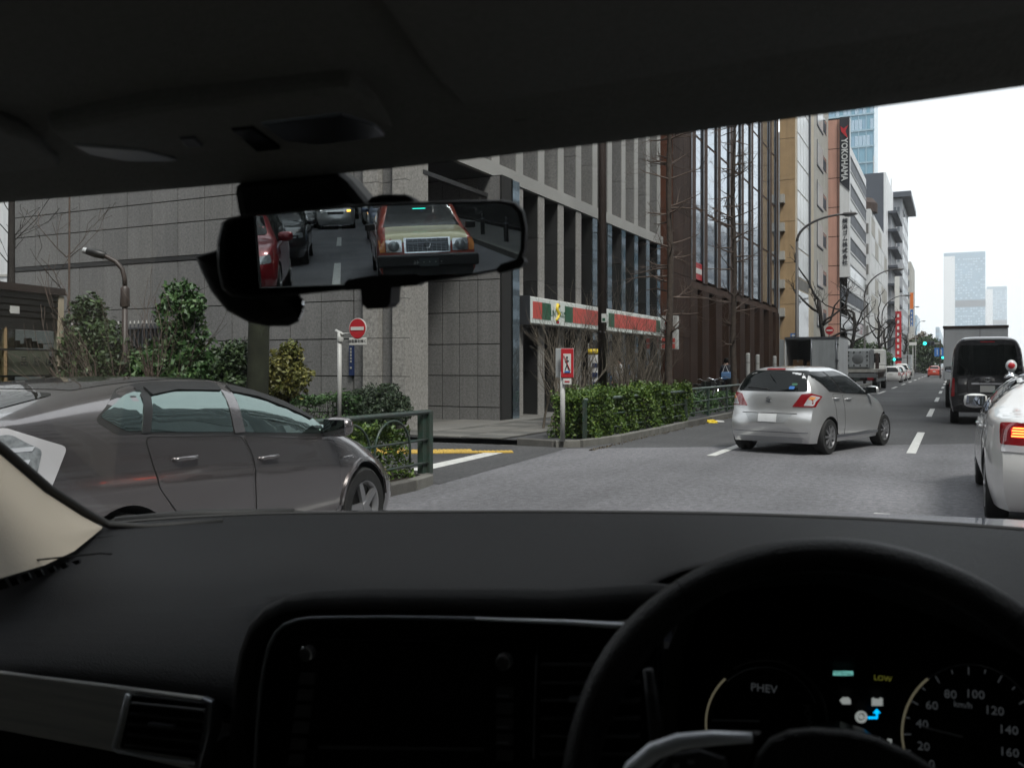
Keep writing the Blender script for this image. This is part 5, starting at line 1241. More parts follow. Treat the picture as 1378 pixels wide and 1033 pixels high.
sw.both('front_side_window', [(.93, 1.40, .03), (1.5, 1.385, .06), (1.88, 1.27, .1), (2.27, .985, .02), (1.24, 1.035, .02)], 'car_glass', off=.006)
sw.both('window_trim', [(.30, 1.40, .03), (1.5, 1.41, .1), (1.92, 1.28, .1), (2.36, .965, .02), (1.2, 1.02), (.70, 1.055)], 'trim_black', off=.002)
sw.door([(.80, 1.02), (1.18, 1.00), (1.24, .40), (1.12, .30), (.98, .34), (.90, .62)], handle=(.92, .94))
sw.door([(1.20, 1.00), (2.30, .945), (2.42, .70), (2.40, .33), (1.26, .31)], handle=(1.40, .92))
for d in ('corner_right', 'corner_left'):
    tl = sw.shell('tail_light', [(-.23, .81, .01), (-.17, .90, .05), (-.09, 1.02), (.03, 1.04), (.27, .985, .02), (.18, .90, .05), (.12, .81)], d, 'tail_red', off=.010, r=.02, step=.04)
    sw.shell('clear_lens', [(-.07, .83), (0, .95), (.05, 1.005), (.22, .97), (.12, .90), (.08, .83)], d, 'tail_clear', off=.014, parent=tl, r=.02)
    sw.shell('amber_lens', [(.0, .93), (.03, .98), (.13, .975), (.09, .93)], d, 'tail_amber', off=.018, parent=tl, r=.01)
sw.shell('rear_window', [(-.64, 1.065), (-.53, 1.415), (.53, 1.415), (.64, 1.065)], 'rear', 'car_glass', off=.006, r=.06)
sw.shell('brake_light', [(-.17, 1.425), (-.165, 1.445), (.165, 1.445), (.17, 1.425)], 'rear', 'tail_red', off=.012, r=.005)
sw.shell('hatch_gap', [(-.50, .69), (-.50, .702), (.50, .702), (.50, .69)], 'rear', 'trim_black', off=.004, r=0)
sw.shell('plate_recess', [(-.44, .69), (-.32, .54), (.32, .54), (.44, .69)], 'rear', 'silver_dim', off=.003, r=.03)
sw.shell('number_plate', [(-.165, .55), (-.165, .685), (.165, .685), (.165, .55)], 'rear', 'white_panel', off=.014, r=0)
sw.shell('bumper_crease', [(-.72, .375), (-.72, .385), (.72, .385), (.72, .375)], 'rear', 'satin_dark', off=.004, r=0)
sw.shell('lower_bumper', [(-.55, .20), (-.62, .30), (.62, .30), (.55, .20)], 'rear', 'silver_dim', off=.004, r=.02)
for x_, c_ in ((-.42, 'sign_blue'), (-.45, 'sign_green')): sw.shell('window_sticker', [(x_, 1.10 if c_ == 'sign_blue' else 1.16), (x_, 1.15 if c_ == 'sign_blue' else 1.20), (x_+.09, 1.15 if c_ == 'sign_blue' else 1.20), (x_+.09, 1.10 if c_ == 'sign_blue' else 1.16)], 'rear', c_, off=.012, r=.022)
p, n = sw.hit(0, .93, 'rear'); mb = MB()      # the round-cornered S emblem on the hatch
mb.tube([p+Vector((-.012, y, z)) for y, z in ((-.04, .03), (0, .045), (.045, .025), (-.03, -.005), (.045, -.03), (0, -.05), (-.045, -.03))][::1], .007, 6); mb.build('emblem', 'satin_dark', sw.t, True)
p, n = sw.hit(.25, 0, 'top'); MB().tube([p, p+Vector((-.12, 0, .10))], [.012, .004], 6).build('antenna', 'trim_black', sw.t, True)
sw_p = sw.hit(0.02, 1.10, 'rear')[0]; MB().tube([sw_p+Vector((-.02, 0, -.02)), sw_p+Vector((-.02, .02, .01)), sw_p+Vector((.03, .42, .03))], [.014, .010, .006], 6).build('rear_wiper', 'trim_black', sw.t, True)
sw.both('sill_trim', [(.95, .27), (.95, .315), (2.75, .315), (2.75, .27)], 'satin_dark', off=.012, r=.01)
sw.shell('windscreen', [(1.88, -.48), (2.5, -.62), (2.6, 0), (2.5, .62), (1.88, .48)], 'top', 'car_glass', off=.004, r=.06)
sw.wheels(9); sw.mirror(2.30, 1.02)
a = R(-17)
SC = Vector((-1.875, 16.14, 0)) + Vector((-math.cos(a), -math.sin(a), 0))*(1.695/2-.02) + Vector((math.sin(a), -math.cos(a), 0))*(.66-L/2)
sw.at(SC, H90+a)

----

> _Problem requirements_
Take the data above and repeat it exactly, leaving each picture out.

> _Exercise solution_
Keep writing the Blender script for this image. This is part 5, starting at line 1241. More parts follow. Treat the picture as 1378 pixels wide and 1033 pixels high.
sw.both('front_side_window', [(.93, 1.40, .03), (1.5, 1.385, .06), (1.88, 1.27, .1), (2.27, .985, .02), (1.24, 1.035, .02)], 'car_glass', off=.006)
sw.both('window_trim', [(.30, 1.40, .03), (1.5, 1.41, .1), (1.92, 1.28, .1), (2.36, .965, .02), (1.2, 1.02), (.70, 1.055)], 'trim_black', off=.002)
sw.door([(.80, 1.02), (1.18, 1.00), (1.24, .40), (1.12, .30), (.98, .34), (.90, .62)], handle=(.92, .94))
sw.door([(1.20, 1.00), (2.30, .945), (2.42, .70), (2.40, .33), (1.26, .31)], handle=(1.40, .92))
for d in ('corner_right', 'corner_left'):
    tl = sw.shell('tail_light', [(-.23, .81, .01), (-.17, .90, .05), (-.09, 1.02), (.03, 1.04), (.27, .985, .02), (.18, .90, .05), (.12, .81)], d, 'tail_red', off=.010, r=.02, step=.04)
    sw.shell('clear_lens', [(-.07, .83), (0, .95), (.05, 1.005), (.22, .97), (.12, .90), (.08, .83)], d, 'tail_clear', off=.014, parent=tl, r=.02)
    sw.shell('amber_lens', [(.0, .93), (.03, .98), (.13, .975), (.09, .93)], d, 'tail_amber', off=.018, parent=tl, r=.01)
sw.shell('rear_window', [(-.64, 1.065), (-.53, 1.415), (.53, 1.415), (.64, 1.065)], 'rear', 'car_glass', off=.006, r=.06)
sw.shell('brake_light', [(-.17, 1.425), (-.165, 1.445), (.165, 1.445), (.17, 1.425)], 'rear', 'tail_red', off=.012, r=.005)
sw.shell('hatch_gap', [(-.50, .69), (-.50, .702), (.50, .702), (.50, .69)], 'rear', 'trim_black', off=.004, r=0)
sw.shell('plate_recess', [(-.44, .69), (-.32, .54), (.32, .54), (.44, .69)], 'rear', 'silver_dim', off=.003, r=.03)
sw.shell('number_plate', [(-.165, .55), (-.165, .685), (.165, .685), (.165, .55)], 'rear', 'white_panel', off=.014, r=0)
sw.shell('bumper_crease', [(-.72, .375), (-.72, .385), (.72, .385), (.72, .375)], 'rear', 'satin_dark', off=.004, r=0)
sw.shell('lower_bumper', [(-.55, .20), (-.62, .30), (.62, .30), (.55, .20)], 'rear', 'silver_dim', off=.004, r=.02)
for x_, c_ in ((-.42, 'sign_blue'), (-.45, 'sign_green')): sw.shell('window_sticker', [(x_, 1.10 if c_ == 'sign_blue' else 1.16), (x_, 1.15 if c_ == 'sign_blue' else 1.20), (x_+.09, 1.15 if c_ == 'sign_blue' else 1.20), (x_+.09, 1.10 if c_ == 'sign_blue' else 1.16)], 'rear', c_, off=.012, r=.022)
p, n = sw.hit(0, .93, 'rear'); mb = MB()      # the round-cornered S emblem on the hatch
mb.tube([p+Vector((-.012, y, z)) for y, z in ((-.04, .03), (0, .045), (.045, .025), (-.03, -.005), (.045, -.03), (0, -.05), (-.045, -.03))][::1], .007, 6); mb.build('emblem', 'satin_dark', sw.t, True)
p, n = sw.hit(.25, 0, 'top'); MB().tube([p, p+Vector((-.12, 0, .10))], [.012, .004], 6).build('antenna', 'trim_black', sw.t, True)
sw_p = sw.hit(0.02, 1.10, 'rear')[0]; MB().tube([sw_p+Vector((-.02, 0, -.02)), sw_p+Vector((-.02, .02, .01)), sw_p+Vector((.03, .42, .03))], [.014, .010, .006], 6).build('rear_wiper', 'trim_black', sw.t, True)
sw.both('sill_trim', [(.95, .27), (.95, .315), (2.75, .315), (2.75, .27)], 'satin_dark', off=.012, r=.01)
sw.shell('windscreen', [(1.88, -.48), (2.5, -.62), (2.6, 0), (2.5, .62), (1.88, .48)], 'top', 'car_glass', off=.004, r=.06)
sw.wheels(9); sw.mirror(2.30, 1.02)
a = R(-17)
SC = Vector((-1.875, 16.14, 0)) + Vector((-math.cos(a), -math.sin(a), 0))*(1.695/2-.02) + Vector((math.sin(a), -math.cos(a), 0))*(.66-L/2)
sw.at(SC, H90+a)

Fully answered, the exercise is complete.